There are many important things to note about this classic. First and foremost, it's to note that, title and video cover art aside, this is not a happy movie. Sure, you may think that it is at the end, when George hugs the kids, gets the money needed for the S&L, and learns that Clarence got his wings. But, no matter which way you think about it, if you think about it at all, it's a depressing movie. If you're literal-minded and don't believe in angels, look at the timing and observe that, by the time the money was collected, George would have been dead. Or, look at it academically as Ray Carney does in his interesting if overwritten view: "Capra's is finally a tragic sense of life.

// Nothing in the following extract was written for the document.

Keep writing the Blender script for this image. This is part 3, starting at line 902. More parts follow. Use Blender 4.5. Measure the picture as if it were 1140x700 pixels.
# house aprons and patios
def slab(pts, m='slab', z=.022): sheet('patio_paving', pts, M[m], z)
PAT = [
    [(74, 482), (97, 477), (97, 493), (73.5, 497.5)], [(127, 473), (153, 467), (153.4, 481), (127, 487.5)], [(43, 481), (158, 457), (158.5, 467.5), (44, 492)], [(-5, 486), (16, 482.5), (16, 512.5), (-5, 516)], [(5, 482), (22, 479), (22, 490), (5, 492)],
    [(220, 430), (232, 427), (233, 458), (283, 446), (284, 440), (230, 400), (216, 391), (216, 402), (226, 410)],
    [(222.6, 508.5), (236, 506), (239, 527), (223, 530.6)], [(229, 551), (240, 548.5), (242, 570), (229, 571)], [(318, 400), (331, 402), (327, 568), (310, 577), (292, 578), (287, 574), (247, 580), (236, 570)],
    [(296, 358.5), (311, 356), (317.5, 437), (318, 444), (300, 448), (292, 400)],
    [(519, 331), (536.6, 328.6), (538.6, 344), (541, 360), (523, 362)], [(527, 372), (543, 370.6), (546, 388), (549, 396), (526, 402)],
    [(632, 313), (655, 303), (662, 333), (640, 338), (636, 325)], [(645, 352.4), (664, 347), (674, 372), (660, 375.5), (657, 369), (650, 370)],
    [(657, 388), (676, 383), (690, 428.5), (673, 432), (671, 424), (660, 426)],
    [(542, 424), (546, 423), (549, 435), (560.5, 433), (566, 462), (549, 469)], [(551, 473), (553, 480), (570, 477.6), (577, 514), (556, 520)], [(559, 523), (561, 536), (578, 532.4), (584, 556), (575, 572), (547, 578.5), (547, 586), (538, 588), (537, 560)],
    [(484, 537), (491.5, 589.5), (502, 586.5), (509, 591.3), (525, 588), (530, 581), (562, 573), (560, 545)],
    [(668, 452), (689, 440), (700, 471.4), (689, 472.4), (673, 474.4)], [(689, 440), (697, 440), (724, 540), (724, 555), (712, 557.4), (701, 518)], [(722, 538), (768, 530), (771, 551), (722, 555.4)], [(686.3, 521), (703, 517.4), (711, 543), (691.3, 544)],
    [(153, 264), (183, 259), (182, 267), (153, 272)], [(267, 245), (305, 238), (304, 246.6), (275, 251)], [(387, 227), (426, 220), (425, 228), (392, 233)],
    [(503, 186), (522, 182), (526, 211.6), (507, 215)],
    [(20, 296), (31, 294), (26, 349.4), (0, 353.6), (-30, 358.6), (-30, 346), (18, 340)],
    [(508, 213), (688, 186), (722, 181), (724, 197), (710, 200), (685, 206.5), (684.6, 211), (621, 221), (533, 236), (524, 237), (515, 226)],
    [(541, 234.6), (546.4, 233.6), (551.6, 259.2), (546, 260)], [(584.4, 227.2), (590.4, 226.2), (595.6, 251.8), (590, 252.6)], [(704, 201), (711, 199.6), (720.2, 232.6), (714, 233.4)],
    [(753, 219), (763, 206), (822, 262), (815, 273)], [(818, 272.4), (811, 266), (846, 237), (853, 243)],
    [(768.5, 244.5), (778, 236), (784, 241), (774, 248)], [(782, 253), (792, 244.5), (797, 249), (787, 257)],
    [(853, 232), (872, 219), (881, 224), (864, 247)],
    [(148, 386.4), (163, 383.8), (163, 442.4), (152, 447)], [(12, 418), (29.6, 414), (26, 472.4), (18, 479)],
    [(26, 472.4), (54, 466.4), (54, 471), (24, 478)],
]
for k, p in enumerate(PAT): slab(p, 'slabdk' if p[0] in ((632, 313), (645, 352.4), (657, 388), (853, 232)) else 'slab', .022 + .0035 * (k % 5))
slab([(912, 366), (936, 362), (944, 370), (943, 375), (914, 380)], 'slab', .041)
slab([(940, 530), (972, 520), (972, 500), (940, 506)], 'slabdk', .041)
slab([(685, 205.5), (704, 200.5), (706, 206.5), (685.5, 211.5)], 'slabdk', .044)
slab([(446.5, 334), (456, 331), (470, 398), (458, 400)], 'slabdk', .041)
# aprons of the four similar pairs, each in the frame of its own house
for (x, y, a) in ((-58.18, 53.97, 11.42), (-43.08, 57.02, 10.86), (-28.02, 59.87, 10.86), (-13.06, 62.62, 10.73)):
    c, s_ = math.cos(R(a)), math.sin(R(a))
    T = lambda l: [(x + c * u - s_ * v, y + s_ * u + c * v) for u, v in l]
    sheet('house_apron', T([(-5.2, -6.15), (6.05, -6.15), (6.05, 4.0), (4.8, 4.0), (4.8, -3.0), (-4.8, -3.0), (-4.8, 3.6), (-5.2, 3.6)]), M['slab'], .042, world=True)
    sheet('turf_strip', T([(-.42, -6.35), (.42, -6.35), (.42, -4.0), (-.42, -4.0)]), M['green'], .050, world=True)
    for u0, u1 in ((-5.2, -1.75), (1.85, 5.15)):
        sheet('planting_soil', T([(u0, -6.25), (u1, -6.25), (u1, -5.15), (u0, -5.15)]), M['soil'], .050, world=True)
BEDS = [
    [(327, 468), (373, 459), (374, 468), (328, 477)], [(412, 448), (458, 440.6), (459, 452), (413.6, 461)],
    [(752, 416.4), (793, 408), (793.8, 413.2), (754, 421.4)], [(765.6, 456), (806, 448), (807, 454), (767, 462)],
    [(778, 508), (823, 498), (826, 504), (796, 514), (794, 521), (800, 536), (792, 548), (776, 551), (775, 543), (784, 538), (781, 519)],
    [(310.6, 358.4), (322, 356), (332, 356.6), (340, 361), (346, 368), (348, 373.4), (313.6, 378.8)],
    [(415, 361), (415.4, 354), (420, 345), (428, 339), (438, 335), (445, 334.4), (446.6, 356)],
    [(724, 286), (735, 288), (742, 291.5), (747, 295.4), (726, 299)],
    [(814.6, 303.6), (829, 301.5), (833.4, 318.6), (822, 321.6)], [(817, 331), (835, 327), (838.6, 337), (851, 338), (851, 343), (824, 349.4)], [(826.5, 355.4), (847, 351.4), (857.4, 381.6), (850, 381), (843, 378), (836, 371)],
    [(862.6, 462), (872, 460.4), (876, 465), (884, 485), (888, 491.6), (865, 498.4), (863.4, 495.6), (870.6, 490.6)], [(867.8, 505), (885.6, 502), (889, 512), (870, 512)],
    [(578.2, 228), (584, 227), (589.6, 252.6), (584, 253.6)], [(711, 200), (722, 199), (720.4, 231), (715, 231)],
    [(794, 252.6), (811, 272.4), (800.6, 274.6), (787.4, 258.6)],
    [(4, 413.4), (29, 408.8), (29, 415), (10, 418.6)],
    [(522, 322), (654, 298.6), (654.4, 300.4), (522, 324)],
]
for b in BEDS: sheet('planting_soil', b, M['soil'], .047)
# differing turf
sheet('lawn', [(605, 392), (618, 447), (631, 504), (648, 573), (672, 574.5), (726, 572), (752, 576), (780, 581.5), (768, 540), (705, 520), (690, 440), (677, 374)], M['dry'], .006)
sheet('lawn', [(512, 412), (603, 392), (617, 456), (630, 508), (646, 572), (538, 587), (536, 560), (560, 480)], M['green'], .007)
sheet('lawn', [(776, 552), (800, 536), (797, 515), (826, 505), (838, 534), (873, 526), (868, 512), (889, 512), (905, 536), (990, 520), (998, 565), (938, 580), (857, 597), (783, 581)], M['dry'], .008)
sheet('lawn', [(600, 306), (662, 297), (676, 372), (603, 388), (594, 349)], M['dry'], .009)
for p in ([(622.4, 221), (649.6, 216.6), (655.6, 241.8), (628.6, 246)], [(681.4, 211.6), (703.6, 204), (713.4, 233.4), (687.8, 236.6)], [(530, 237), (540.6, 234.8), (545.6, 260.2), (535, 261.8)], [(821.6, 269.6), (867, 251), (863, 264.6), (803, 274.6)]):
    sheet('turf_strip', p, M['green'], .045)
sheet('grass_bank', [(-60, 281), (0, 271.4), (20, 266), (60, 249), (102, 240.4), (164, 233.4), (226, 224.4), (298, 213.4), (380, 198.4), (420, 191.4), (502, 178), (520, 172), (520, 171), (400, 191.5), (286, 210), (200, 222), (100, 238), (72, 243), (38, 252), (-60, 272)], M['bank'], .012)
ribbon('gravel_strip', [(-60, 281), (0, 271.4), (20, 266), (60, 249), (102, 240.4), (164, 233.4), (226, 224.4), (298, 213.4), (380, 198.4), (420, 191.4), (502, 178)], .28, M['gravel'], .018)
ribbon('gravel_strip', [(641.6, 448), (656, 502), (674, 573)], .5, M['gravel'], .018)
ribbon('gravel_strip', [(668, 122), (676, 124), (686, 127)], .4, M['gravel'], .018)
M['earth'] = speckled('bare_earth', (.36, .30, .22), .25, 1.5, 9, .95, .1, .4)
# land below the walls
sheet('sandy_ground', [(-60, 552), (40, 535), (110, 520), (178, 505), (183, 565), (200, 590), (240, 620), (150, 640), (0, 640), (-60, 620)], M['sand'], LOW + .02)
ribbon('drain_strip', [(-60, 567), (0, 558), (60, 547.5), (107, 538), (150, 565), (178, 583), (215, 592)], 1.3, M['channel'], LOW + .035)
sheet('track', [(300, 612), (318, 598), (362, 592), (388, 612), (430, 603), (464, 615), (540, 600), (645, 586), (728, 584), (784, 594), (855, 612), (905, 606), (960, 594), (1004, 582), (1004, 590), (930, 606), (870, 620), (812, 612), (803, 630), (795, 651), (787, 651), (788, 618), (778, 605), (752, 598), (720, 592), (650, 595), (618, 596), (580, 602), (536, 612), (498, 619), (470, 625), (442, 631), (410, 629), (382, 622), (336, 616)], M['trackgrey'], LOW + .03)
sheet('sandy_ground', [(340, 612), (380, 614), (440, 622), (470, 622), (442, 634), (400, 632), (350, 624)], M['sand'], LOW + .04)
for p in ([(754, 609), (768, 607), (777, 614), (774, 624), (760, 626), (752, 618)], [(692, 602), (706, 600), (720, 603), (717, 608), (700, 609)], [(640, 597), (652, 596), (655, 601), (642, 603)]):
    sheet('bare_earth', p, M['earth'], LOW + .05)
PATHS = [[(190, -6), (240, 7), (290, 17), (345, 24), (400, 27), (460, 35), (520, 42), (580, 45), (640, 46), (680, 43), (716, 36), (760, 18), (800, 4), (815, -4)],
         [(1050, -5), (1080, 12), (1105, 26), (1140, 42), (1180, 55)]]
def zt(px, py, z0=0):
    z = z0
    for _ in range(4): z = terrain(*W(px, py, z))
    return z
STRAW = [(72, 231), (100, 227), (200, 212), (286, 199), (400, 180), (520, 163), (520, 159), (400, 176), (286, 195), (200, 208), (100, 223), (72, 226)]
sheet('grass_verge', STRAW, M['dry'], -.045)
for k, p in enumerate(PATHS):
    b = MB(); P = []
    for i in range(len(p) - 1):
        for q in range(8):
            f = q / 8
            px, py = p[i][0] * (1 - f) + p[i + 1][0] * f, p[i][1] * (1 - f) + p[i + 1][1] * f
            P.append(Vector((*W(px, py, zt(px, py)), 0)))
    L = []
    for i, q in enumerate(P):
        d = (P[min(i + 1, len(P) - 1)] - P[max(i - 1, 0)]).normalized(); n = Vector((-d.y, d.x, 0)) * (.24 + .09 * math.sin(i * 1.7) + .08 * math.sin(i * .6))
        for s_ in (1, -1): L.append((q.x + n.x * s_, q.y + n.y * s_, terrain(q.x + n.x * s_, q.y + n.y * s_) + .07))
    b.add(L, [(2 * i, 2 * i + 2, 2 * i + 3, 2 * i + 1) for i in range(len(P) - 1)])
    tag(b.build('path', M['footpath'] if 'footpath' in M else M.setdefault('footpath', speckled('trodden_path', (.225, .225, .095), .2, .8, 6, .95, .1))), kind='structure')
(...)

It's A Wonderful Life is a film of endless frustrations, deferrals of gratification, and of the complete impossibility of representing the most passionate impulses and imaginations of the self in the world...". So there. Too bad everybody forgets what comes before the last ten minutes.

Another thing worth noting is Capra's superlative technique. There's just as strong a sense of composition here as in Notorious, with just as good facial portraits. It's not surprising that the cinematography is excellent, considering that one of his two cinematographers on this film was Joseph F. Biroc, who could make even a movie as inane as The Russians Are Coming! The Russians Are Coming! look good. He also makes good use of the freeze-frame, and the f/x aren't dated at all (well, maybe those talking stars).

Then there are the performances and unique scenes. James Stewart, of course, is an excellent actor, and his performance here is no exception. Easily making his character as appealing or repellent as need be, he commands the screen and is truly masterful. Equally good is Thomas Mitchell as the dithering and unhelpful Uncle Billy, and Henry Travers as gentle, odd angel Clarence Oddbody. And Capra himself delivers not just the usual charming Capra and dark scenes - there are all scenes of genuine edginess, as close as Capra would get to Mike Leigh - my favorite is the telephone scene, with a drunk and disgruntled Stewart. (Incidentally, there was a TV remake in the 70s, with Stewart's character now a woman and Orson Welles as Mr. Potter).

I could go on for pages and hours, but there's no need. This is one of those rich movies that you can watch over and over again, and chances are you have. If you haven't, you need to. You'll draw your own conclusions, which, hopefully, will go beyond my impressions after having watched this for the first time, but not the last.